I crossed into Mississippi and stopped briefly at a welcome station and rest area, with the most elegant picnic table shelters I think I've ever seen:
My second stop was at the Gulf Islands National Seashore. I turned off the highway there thinking that a national seashore would, well, have access to a beach. Silly me. The road ended at a visitor center in the middle of a swamp. An interesting visitor center, and a very pretty swamp, but not at all what I'd had in mind. So after a little while I headed back up to the highway in search of a beach again.

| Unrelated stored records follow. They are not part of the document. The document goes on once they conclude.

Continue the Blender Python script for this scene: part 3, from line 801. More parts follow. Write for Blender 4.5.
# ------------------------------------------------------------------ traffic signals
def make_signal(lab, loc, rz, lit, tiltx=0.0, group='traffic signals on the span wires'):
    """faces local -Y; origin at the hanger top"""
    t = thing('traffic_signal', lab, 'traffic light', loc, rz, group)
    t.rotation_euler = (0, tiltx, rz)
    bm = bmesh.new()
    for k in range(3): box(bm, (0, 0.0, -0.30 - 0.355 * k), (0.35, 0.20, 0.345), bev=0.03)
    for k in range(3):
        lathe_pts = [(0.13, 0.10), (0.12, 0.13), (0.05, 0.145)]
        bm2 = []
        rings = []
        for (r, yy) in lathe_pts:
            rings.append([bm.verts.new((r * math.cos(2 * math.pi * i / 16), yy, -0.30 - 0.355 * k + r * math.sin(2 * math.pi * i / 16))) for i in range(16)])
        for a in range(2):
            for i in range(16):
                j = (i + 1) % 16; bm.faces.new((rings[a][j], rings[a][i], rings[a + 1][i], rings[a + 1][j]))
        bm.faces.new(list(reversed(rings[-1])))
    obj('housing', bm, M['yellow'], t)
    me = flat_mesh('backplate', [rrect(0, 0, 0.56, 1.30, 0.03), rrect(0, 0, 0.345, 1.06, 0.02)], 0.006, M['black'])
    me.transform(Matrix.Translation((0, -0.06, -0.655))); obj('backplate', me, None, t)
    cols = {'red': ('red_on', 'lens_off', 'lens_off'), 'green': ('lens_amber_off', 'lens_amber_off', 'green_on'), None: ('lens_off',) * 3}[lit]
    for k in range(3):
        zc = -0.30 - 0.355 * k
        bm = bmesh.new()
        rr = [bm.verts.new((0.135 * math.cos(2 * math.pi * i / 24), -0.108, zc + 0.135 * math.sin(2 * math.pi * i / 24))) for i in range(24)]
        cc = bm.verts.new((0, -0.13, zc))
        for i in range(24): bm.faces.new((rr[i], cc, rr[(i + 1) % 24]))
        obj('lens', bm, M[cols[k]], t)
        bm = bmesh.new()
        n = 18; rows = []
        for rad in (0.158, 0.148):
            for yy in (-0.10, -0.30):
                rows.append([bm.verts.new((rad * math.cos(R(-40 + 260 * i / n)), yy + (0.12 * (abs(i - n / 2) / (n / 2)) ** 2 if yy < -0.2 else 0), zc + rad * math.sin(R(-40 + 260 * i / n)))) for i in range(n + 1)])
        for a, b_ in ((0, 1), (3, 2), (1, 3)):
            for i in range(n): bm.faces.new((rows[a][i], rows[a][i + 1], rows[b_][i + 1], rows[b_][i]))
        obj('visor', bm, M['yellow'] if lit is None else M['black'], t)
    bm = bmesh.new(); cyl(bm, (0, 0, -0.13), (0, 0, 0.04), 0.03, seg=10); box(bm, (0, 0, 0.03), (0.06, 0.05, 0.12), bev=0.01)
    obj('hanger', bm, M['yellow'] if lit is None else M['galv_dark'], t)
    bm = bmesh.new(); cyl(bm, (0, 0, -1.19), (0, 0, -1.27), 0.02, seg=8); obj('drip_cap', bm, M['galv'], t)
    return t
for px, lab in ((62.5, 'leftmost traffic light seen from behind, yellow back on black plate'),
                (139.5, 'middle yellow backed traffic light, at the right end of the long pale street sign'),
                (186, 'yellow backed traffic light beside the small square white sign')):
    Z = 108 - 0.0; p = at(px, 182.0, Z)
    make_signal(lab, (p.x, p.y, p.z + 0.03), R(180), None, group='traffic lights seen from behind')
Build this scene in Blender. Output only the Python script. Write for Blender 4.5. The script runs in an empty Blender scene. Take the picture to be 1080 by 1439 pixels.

I found one in Biloxi. And a lighthouse, which is always a plus in my opinion:
Biloxi Lighthouse -- they do tours now, but I don't think they did then
Beach -- and casino -- at Biloxi
This is where I got out and waded again. And was stalked by a great blue heron again. I don't know what it was about herons watching me wade in the Gulf, but every time I put a toe in the water, there one was.
After lunch I crossed into Louisiana and across Lake Ponchartrain. First thing I did was go find the house my family was living in when I was born. I had the address memorized. I've always had that address memorized -- I'm not sure why, given how young I was when we left there. But the house was easy to find, on the west bank in a nice little neighborhood:
I was glad to see that it looked like somebody loved it and cared for it. Nobody was home when I knocked, but a very nice man who was working on his car in the driveway next door kindly let me go in his backyard and peer over the chain link fence. "There were two reasons I wanted to do that. One was that I wanted to see if I remembered the backyard at all (I didn't -- the "remembrances" I do have are obviously because I've been told the stories of Mother pushing me in a swing back there so many times that I've internalized them). The other was that I wanted to see the addition Daddy [we always called him Daddy, not Pop or Dad or Father, even as adults] put on the back. It was odd, looking at something Daddy built over forty years ago and left behind a few years later, never to see it again. Odd to see where my family lived before I was born. ... I miss Daddy" [he died six years before my Long Trip].
That house did not survive Hurricane Katrina, by the way. After Google updated its satellite pictures I went and looked, and there's nothing but a concrete slab where that house used to be.
After that trip down memory lane, I went in search of the hostel in the Garden District where I had a reservation, "a rather large cluster of rundown buildings around a courtyard, and a converted apartment building across the street." But it had free parking, and was only a block from the St. Charles streetcar, which was an excellent thing.
"I can't actually believe I'm here. What an odd feeling, 36 years later. But I'm glad."